One popular view is the play-as-preparation hypothesis. In this perspective, play evolved because it is good preparation for adulthood. It is a chance for young animals to learn and rehearse the skills they will need for the rest of their lives, and to do so in a secure environment, where mistakes will have few consequences. Proponents of this hypothesis say play is a way — and, not incidentally, a pleasurable way — of getting into muscle memory the generalized movements of survival: chasing, running, probing, and tussling. Through play, these movements can be learned when the stakes are low and then retrieved in adulthood, when the setting is less safe and the need more urgent.

 
The play-as-preparation hypothesis seems logical, and each new observation seems to confirm it. Watch wolf pups at play, and it is easy to see how the biting and wrangling could be baby versions of the actions the pups will need later to assert their dominance or to help the pack kill its prey. Watch 2-year-olds playing at a toy workbench with little wooden mallets and blocks, and you can picture them as adults employing those same muscles to wield a full-size hammer.
But one trouble with the hypothesis is that the gestures of play, while similar, are not literally the same as the gestures of real life. In fact, the way an animal plays is often the exact opposite of the way it lives. In play-fighting, if one player starts to edge toward victory, he will suddenly reverse roles and move from the dominant to the submissive posture. Or he will stop fighting as hard, something the ethnologists call self-handicapping. This is rarely done in real fighting, when the whole point is winning. The targets of play are different, too. In rats, real fighters try to bite one another on the back and the lower flanks; in play fights, they go for the nape of the neck. The gestures players use to nuzzle the neck are not the same ones they need to rehearse if they are to win a serious fight.

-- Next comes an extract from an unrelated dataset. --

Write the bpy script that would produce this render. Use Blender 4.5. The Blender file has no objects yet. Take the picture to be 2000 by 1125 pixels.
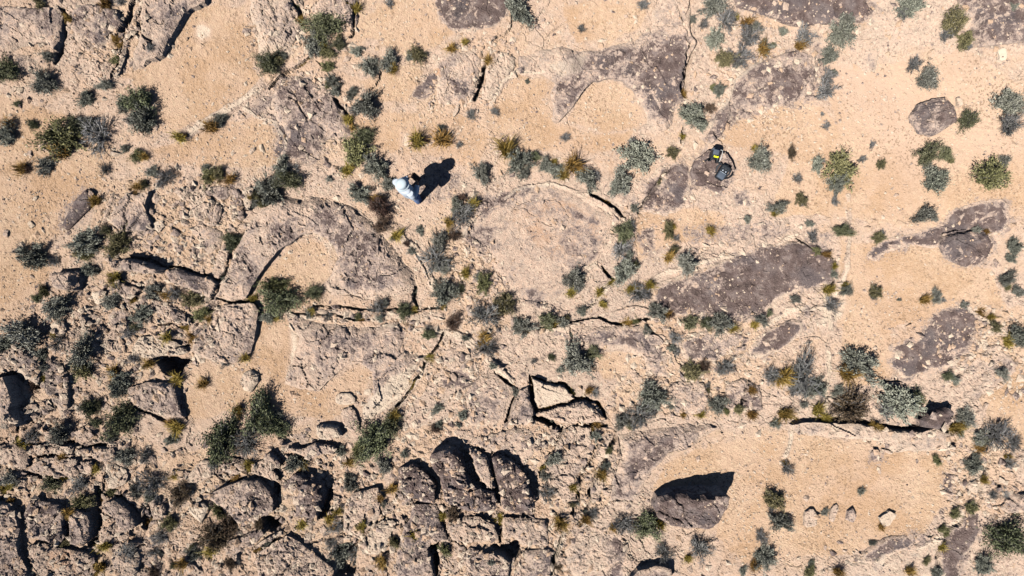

Nor is there much experimental evidence to support a connection between youthful playing and adult expertise. One Scottish study of kittens, for instance, tested the hypothesis that ample object play early in life would lead to better hunting later on. The investigator, a psychologist named T. M. Caro then at the University of St. Andrews, found no difference in hunting skills between one group of 11 cats that had been exposed to toys in their youth and a control group of 8 cats that had not.

Now an alternative view is taking hold, based on a belief that there must be something else going on — play not as a literal rehearsal, but as something less direct and ultimately more important. It focuses on the way that play might contribute to the growth and development of the brain.